Turistlerin İstanbul ve bu topraklardaki kültürden esinlenen tasarımlara ilgisi çok fazla. Küreselleşen ve her geçen gün küçülen dünyamızda seyahat eden insanlar farklılıkları keşfetme macerası içinde olmak istiyor. Tasarım ve ürünle birlikte hikayesini dinlemek veya hikayesinin içinde olmak ilginç geliyor. Bu konuda ülkemiz, benim içinde bulunduğum, tasarladığım ve ürettiğim Yarımada çok zengin. Benim her yaptığım ürün hikayesiyle oluşup şekilleniyor. Dikkat ettiğim diğer bir konu da kaybolmaya yüz tutmuş el sanatları ve teknikler kullanarak tasarımlarıma, zanaatkârlarla çalışarak hayat vermek. Bu da turistlerin çok ilgisini çekiyor.


* Bu kenti çalışmalarınıza yansıtmaya nasıl başladınız?
Nasıl başladığımın farkında değilim, ama son koleksiyon ‘İstanbul Martıları’na gelirsek; 2009 yılı sonlarında özellikle İstanbul’a ait bir koleksiyon oluşturma düşüncesindeydim. İstanbul 2010 Kültür Başkenti öncesinde ne yapacağımı düşünürken çok sevdiğim Yasemin Sungur martıları hatırlattı ve “Neden martılar üzerine düşünmüyorsun?” diye sordu. Fark ettim ki 20 yıl boyunca deniz ulaşımını her gün kullanmışım ve martılar albümlerime girmiş. Derken ilk olarak mücevherler ortaya çıktı ve çok keyif alarak çalıştığım bir koleksiyon oluştu. Devam ettirmek istiyorum martıları. Aklımda birkaç tasarım daha var. Onları da üreteceğiz.

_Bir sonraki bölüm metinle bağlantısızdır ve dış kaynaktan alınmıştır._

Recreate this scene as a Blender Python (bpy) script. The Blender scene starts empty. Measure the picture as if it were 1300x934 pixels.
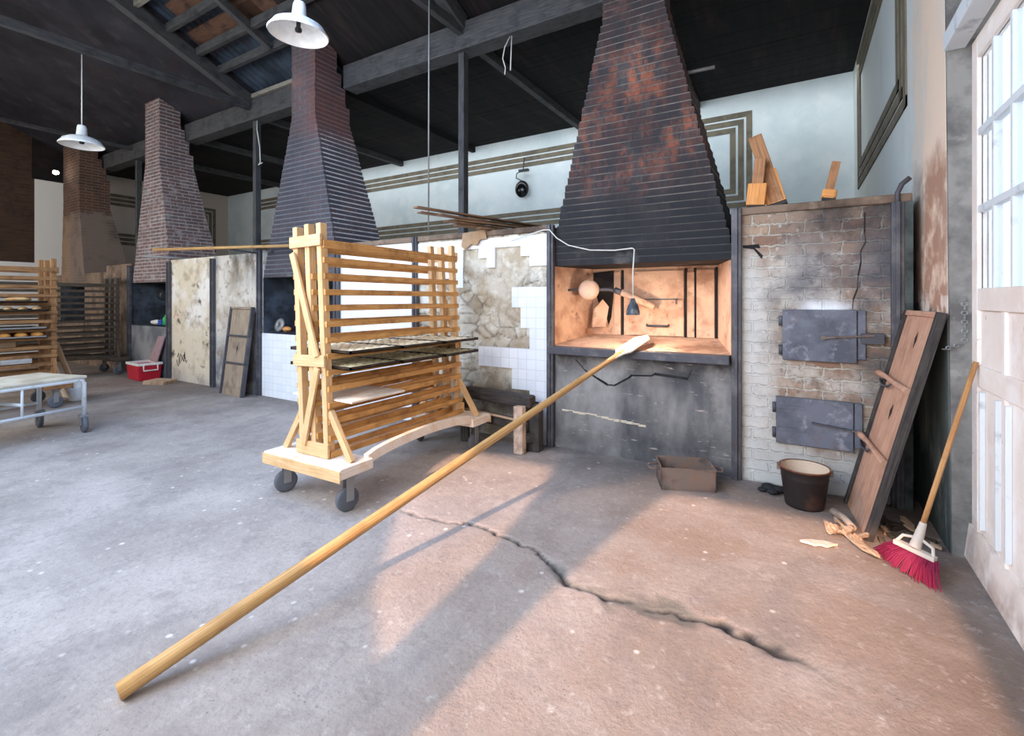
import bpy, math, random
from mathutils import Vector, Matrix, noise
random.seed(7)
scene = bpy.context.scene
col = scene.collection
V = Vector

# ------------------------------------------------------------------ mesh builder
class MB:
    def __init__(s):
        s.v = []; s.f = []; s.uv = []; s.sm = []; s.mi = []
        s.cur = 0
    def face(s, idx, uvs, smooth=False):
        s.f.append(idx); s.uv.append(uvs); s.sm.append(smooth); s.mi.append(s.cur)
    def hexa(s, P, uvmode='grain'):
        """P: 8 corners, index = x + 2y + 4z"""
        b = len(s.v); s.v += [V(p) for p in P]
        quads = [(0,4,6,2),(1,3,7,5),(0,1,5,4),(2,6,7,3),(0,2,3,1),(4,5,7,6)]
        L = [(V(P[1])-V(P[0])).length, (V(P[2])-V(P[0])).length, (V(P[4])-V(P[0])).length]
        lo = L.index(max(L)); off = random.uniform(0, 20)
        for qi, q in enumerate(quads):
            if uvmode == 'world':
                n = (V(P[q[1]])-V(P[q[0]])).cross(V(P[q[2]])-V(P[q[0]]))
                uvs = []
                for i in q:
                    p = V(P[i])
                    if abs(n.z) > max(abs(n.x), abs(n.y)): uvs.append((p.x, p.y))
                    elif abs(n.x) > abs(n.y): uvs.append((p.y, p.z))
                    else: uvs.append((p.x, p.z))
            else:
                uvs = []
                for i in q:
                    c = [(i & 1)*L[0], ((i >> 1) & 1)*L[1], ((i >> 2) & 1)*L[2]]
                    o = [k for k in range(3) if k != lo]
                    ax = qi//2
                    if ax == lo: uvs.append((c[o[0]]*.3+off, c[o[1]]+off))
                    else:
                        oo = [k for k in o if k != ax][0]
                        uvs.append((c[lo]+off, c[oo]+off+ax*.37))
            s.face(tuple(b+i for i in q), uvs)
        return s
    def box(s, a, c, uvmode='grain', M=None):
        P = [V(((a, c)[i & 1][0], (a, c)[(i >> 1) & 1][1], (a, c)[(i >> 2) & 1][2])) for i in range(8)]
        if M: P = [M @ p for p in P]
        return s.hexa(P, uvmode)
    def beam(s, p0, p1, w, h, up=(0,0,1)):
        p0 = V(p0); p1 = V(p1); d = (p1-p0).normalized(); up = V(up)
        if abs(d.dot(up)) > .98: up = V((0,1,0))
        x = d.cross(up).normalized(); z = x.cross(d).normalized()
        P = []
        for i in range(8):
            P.append((p1 if i & 2 else p0) + x*(w/2 if i & 1 else -w/2) + z*(h/2 if i & 4 else -h/2))
        return s.hexa(P)
    def tube(s, pts, r, n=8, cap=True, radii=None):
        pts = [V(p) for p in pts]; b = len(s.v); up = V((0,0,1)); px = None; acc = 0; off = random.uniform(0,9)
        for k, p in enumerate(pts):
            d = (pts[min(k+1, len(pts)-1)]-pts[max(k-1, 0)]).normalized()
            if px is None:
                a = up if abs(d.dot(up)) < .95 else V((1,0,0))
                x = d.cross(a).normalized()
            else:
                x = (px - d*px.dot(d)).normalized()
            px = x; y = d.cross(x); rr = radii[k] if radii else r
            for j in range(n):
                t = 2*math.pi*j/n
                s.v.append(p + x*math.cos(t)*rr + y*math.sin(t)*rr)
        for k in range(len(pts)-1):
            l = (pts[k+1]-pts[k]).length
            for j in range(n):
                j2 = (j+1) % n
                u0, u1 = acc+off, acc+l+off; v0, v1 = 2*math.pi*r*j/n, 2*math.pi*r*(j+1)/n
                s.face((b+k*n+j, b+k*n+j2, b+(k+1)*n+j2, b+(k+1)*n+j), [(u0,v0),(u0,v1),(u1,v1),(u1,v0)], n > 5)
            acc += l
        if cap:
            s.face(tuple(b+j for j in range(n))[::-1], [(0,j*.01) for j in range(n)])
            e = b+(len(pts)-1)*n
            s.face(tuple(e+j for j in range(n)), [(0,j*.01) for j in range(n)])
        return s
    def lathe(s, prof, loc=(0,0,0), n=28, M=None):
        b = len(s.v); loc = V(loc); m = len(prof)
        for r, z in prof:
            for j in range(n):
                t = 2*math.pi*j/n
                p = V((r*math.cos(t), r*math.sin(t), z))
                if M: p = M @ p
                s.v.append(loc+p)
        for k in range(m-1):
            for j in range(n):
                j2 = (j+1) % n
                u = .3*j/n; u2 = .3*(j+1)/n; w0 = prof[k][1]; w1 = prof[k+1][1]
                s.face((b+k*n+j, b+k*n+j2, b+(k+1)*n+j2, b+(k+1)*n+j), [(u,w0),(u2,w0),(u2,w1),(u,w1)], True)
        return s
    def cyl(s, p0, p1, r, n=20): return s.tube([p0, p1], r, n)
    def prism(s, poly, d):
        """poly: list of 3D points (planar, in order), extruded by vector d"""
        b = len(s.v); n = len(poly); d = V(d)
        s.v += [V(p) for p in poly] + [V(p)+d for p in poly]
        s.face(tuple(b+i for i in range(n))[::-1], [(V(poly[i]).x, V(poly[i]).z+V(poly[i]).y) for i in range(n)][::-1])
        s.face(tuple(b+n+i for i in range(n)), [(V(poly[i]).x, V(poly[i]).z+V(poly[i]).y) for i in range(n)])
        acc = 0
        for i in range(n):
            j = (i+1) % n; l = (V(poly[j])-V(poly[i])).length
            s.face((b+i, b+j, b+n+j, b+n+i), [(acc,0),(acc+l,0),(acc+l,d.length),(acc,d.length)]); acc += l
        return s
    def grid(s, fn, nu, nv, uvfn=None, smooth=True):
        b = len(s.v)
        for i in range(nu+1):
            for j in range(nv+1): s.v.append(V(fn(i/nu, j/nv)))
        for i in range(nu):
            for j in range(nv):
                q = (b+i*(nv+1)+j, b+(i+1)*(nv+1)+j, b+(i+1)*(nv+1)+j+1, b+i*(nv+1)+j+1)
                if uvfn: uv = [uvfn(a/nu, c/nv) for a, c in ((i,j),(i+1,j),(i+1,j+1),(i,j+1))]
                else: uv = [(s.v[k].x+s.v[k].y*.5, s.v[k].z+s.v[k].y*.5) for k in q]
                s.face(q, uv, smooth)
        return s
    def build(s, name, mats, parent=None, bevel=0, kind=None):
        me = bpy.data.meshes.new(name)
        me.from_pydata([tuple(v) for v in s.v], [], s.f)
        uvl = me.uv_layers.new(name='UVMap')
        flat = [c for f in s.uv for u in f for c in u]
        uvl.data.foreach_set('uv', flat)
        me.polygons.foreach_set('use_smooth', s.sm)
        if not isinstance(mats, (list, tuple)): mats = [mats]
        for m in mats: me.materials.append(m)
        me.polygons.foreach_set('material_index', s.mi)
        me.update()
        o = bpy.data.objects.new(name, me); col.objects.link(o)
        if parent: o.parent = parent
        if kind: o['kind'] = kind
        if bevel:
            b = o.modifiers.new('Bevel', 'BEVEL'); b.width = bevel; b.segments = 2; b.limit_method = 'ANGLE'; b.angle_limit = .7
        return o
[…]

TASARIMLARI NEREDE BULABiLiRSiNiZ?
‘Design Zone’da ve Mısır Çarşısı’nda Sufi, Four Seasons Otel’de Gift Shop, Nişantaşı’nda Asayra, Bebek’te Midnigth Express, İstinye Park’ta Zeyyen, Ankara’da Nar hediyelik ve Hayal Evi, Dubai’de Cocoon’da satışa sunuluyor. Önümüzdeki aylarda Kuveyt’te satılmaya başlanacak. Ayrıca Mayıs 2011’de New York Modern Sanat Müzesi MoMa, ‘Destination Istanbul’ adlı bir sergi başlatıyor, orada ‘Lalegun’ adlı şekerlik satışa çıkıyor.